▶ Prompt
Filter the entries below, keeping every line that has the word "picture".

▶ Supplied records
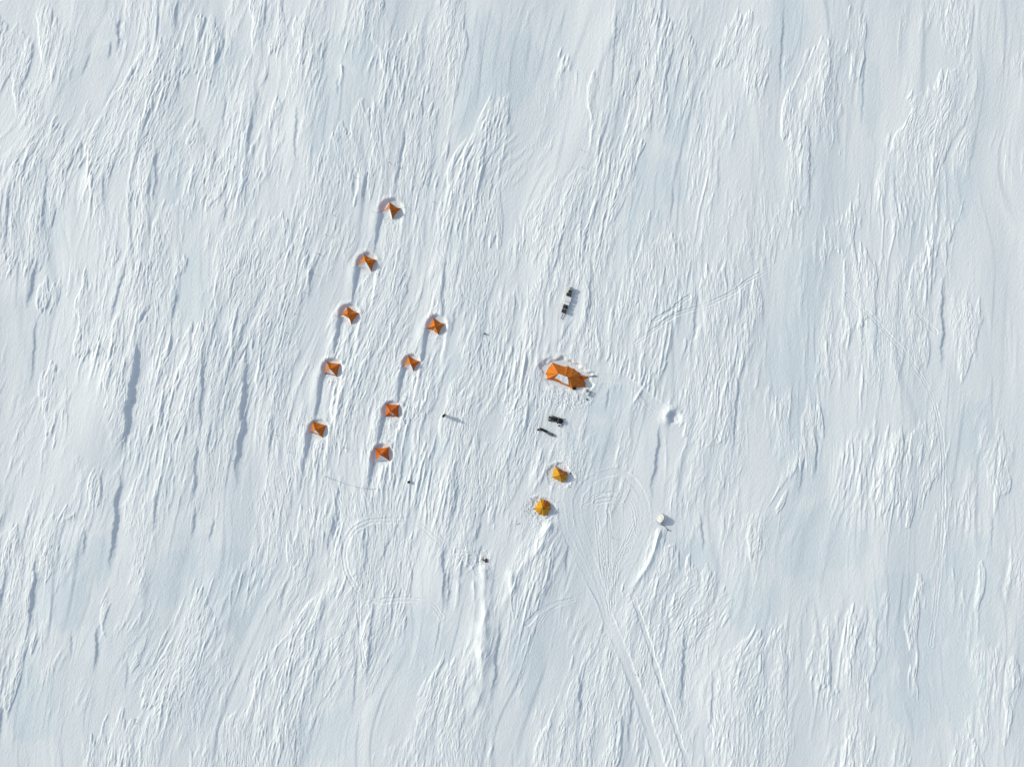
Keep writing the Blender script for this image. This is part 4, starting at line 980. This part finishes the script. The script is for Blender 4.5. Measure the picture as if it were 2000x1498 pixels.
# thin rope strung over the snow
P = smooth_line([(637, 931), (655, 938), (680, 947), (705, 953), (716.5, 954), (760, 956)], 5)
bm = bmesh.new(); tube(bm, [ground(*q, .03) for q in P], .013, 4)
tag(link('rope', bm, DARKC, None, True), 'thin dark rope lying on the snow below the lowest left-row tent', 'rope')

# ---------------------------------------------------------------- the person
def skin_mesh(name, joints, bones, m, parent, root=0, lv=2):
    me = bpy.data.meshes.new(name); me.from_pydata([j[:3] for j in joints], bones, [])
    o = bpy.data.objects.new(name, me); C.objects.link(o)
    sk = o.modifiers.new('s', 'SKIN'); o.modifiers.new('u', 'SUBSURF').levels = lv
    for i, j in enumerate(joints):
        v = me.skin_vertices[0].data[i]; v.radius = (j[3], j[4] if len(j) > 4 else j[3]); v.use_root = (i == root)
    dg = bpy.context.evaluated_depsgraph_get(); dg.update()
    em = bpy.data.meshes.new_from_object(o.evaluated_get(dg)); em.name = name
    o.modifiers.clear(); o.data = em; em.materials.clear(); em.materials.append(m); em.shade_smooth(); o.parent = parent
    return o
def person():
    base = ground(868.2, 811, -.02)
    t = thing('person', 'person in black standing alone, casting a long shadow to the right', 'person', base, math.radians(-42)); t.scale = (1.12, 1.12, 1.06)
    # faces +x locally
    J = [(0, 0, .98, .14, .11), (0, 0, 1.15, .13, .10), (0, 0, 1.36, .16, .11), (0, 0, 1.50, .07), (.01, 0, 1.58, .055), (.02, 0, 1.70, .095), (.015, 0, 1.79, .08),
         (0, .18, 1.45, .065), (-.01, .27, 1.18, .045), (.06, .28, .95, .034), (0, -.18, 1.45, .065), (-.01, -.27, 1.18, .045), (.06, -.28, .95, .034),
         (0, .10, .92, .095), (.01, .13, .50, .062), (-.02, .15, .09, .042), (.12, .16, .05, .035), (0, -.10, .92, .095), (.01, -.13, .50, .062), (-.02, -.15, .09, .042), (.12, -.16, .05, .035)]
    B = [(0, 1), (1, 2), (2, 3), (3, 4), (4, 5), (5, 6), (2, 7), (7, 8), (8, 9), (2, 10), (10, 11), (11, 12), (0, 13), (13, 14), (14, 15), (15, 16), (0, 17), (17, 18), (18, 19), (19, 20)]
    skin_mesh('body', J, B, SKIN, t)
    JJ = [(0, 0, .72, .23, .20), (0, 0, 1.0, .23, .19), (0, 0, 1.2, .24, .20), (0, 0, 1.42, .26, .20), (0, 0, 1.60, .13), (0, .19, 1.43, .12), (-.01, .29, 1.19, .11), (.06, .30, .90, .09), (0, -.19, 1.43, .12), (-.01, -.29, 1.19, .11), (.06, -.30, .90, .09)]
    skin_mesh('jacket', JJ, [(0, 1), (1, 2), (2, 3), (3, 4), (3, 5), (5, 6), (6, 7), (3, 8), (8, 9), (9, 10)], BLACKC, t)
    JT = [(0, 0, 1.0, .20, .16), (0, .11, .86, .14), (.01, .14, .50, .11), (-.02, .155, .10, .10), (0, -.11, .86, .14), (.01, -.14, .50, .11), (-.02, -.155, .10, .10)]
    skin_mesh('trousers', JT, [(0, 1), (1, 2), (2, 3), (0, 4), (4, 5), (5, 6)], mat('black_trousers', (.014, .015, .02), .85), t)
    for s in (-1, 1):
        skin_mesh('boot', [(-.04, s * .155, .30, .10), (-.04, s * .155, .09, .11), (.15, s * .165, .07, .08)], [(0, 1), (1, 2)], BLACK, t)
        skin_mesh('glove', [(.06, s * .30, .97, .055), (.08, s * .295, .87, .06, .045), (.10, s * .285, .79, .03, .02), (.13, s * .25, .88, .016), (.15, s * .24, .84, .014), (.10, s * .31, .77, .013), (.12, s * .27, .76, .013), (.09, s * .325, .80, .012)],
                  [(0, 1), (1, 2), (1, 3), (3, 4), (2, 5), (2, 6), (1, 7)], BLACKC, t)
    bm = bmesh.new(); lathe(bm, [(.118, 1.715), (.124, 1.75), (.122, 1.79), (.108, 1.84), (.082, 1.875), (.045, 1.897), (.008, 1.905)], 16, (.015, 0, 0)); link('hat', bm, BLACKC, t, True)
    bm = bmesh.new(); lathe(bm, [(.08, 1.60), (.095, 1.66), (.10, 1.71)], 14, (-.035, 0, 0)); link('hair', bm, HAIR, t, True)
    for s in (-1, 1):
        bm = bmesh.new(); bmesh.ops.create_uvsphere(bm, u_segments=8, v_segments=6, radius=.013, matrix=Matrix.Translation((.108, s * .034, 1.695))); link('eye', bm, BLACK, t, True)
    bm = bmesh.new(); tube(bm, [(.105, 0, 1.69), (.135, 0, 1.655), (.11, 0, 1.645)], [.012, .018, .012], 6); link('nose', bm, SKIN, t, True)
    bm = bmesh.new(); tube(bm, [(.10, -.028, 1.618), (.112, 0, 1.615), (.10, .028, 1.618)], .007, 5); link('mouth', bm, mat('lips', (.35, .13, .11), .5), t, True)
person()
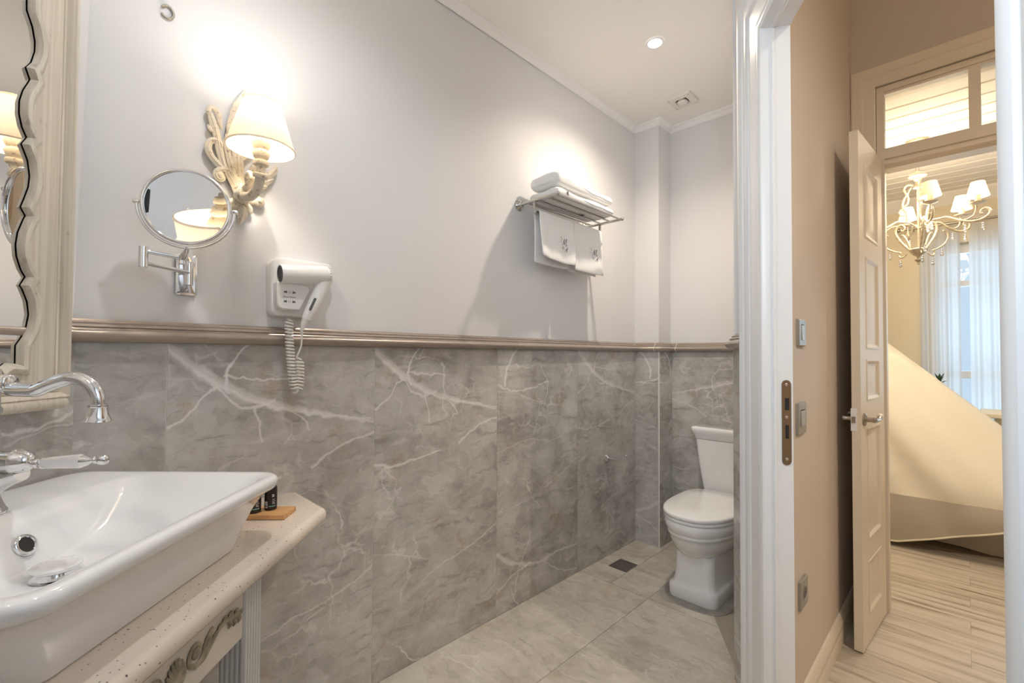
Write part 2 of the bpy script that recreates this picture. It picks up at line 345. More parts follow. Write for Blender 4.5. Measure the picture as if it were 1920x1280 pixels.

▶ Correct output
Keep writing the Blender script for this image. This is part 4, starting at line 980. This part finishes the script. The script is for Blender 4.5. Measure the picture as if it were 2000x1498 pixels.
Write part 2 of the bpy script that recreates this picture. It picks up at line 345. More parts follow. Write for Blender 4.5. Measure the picture as if it were 1920x1280 pixels.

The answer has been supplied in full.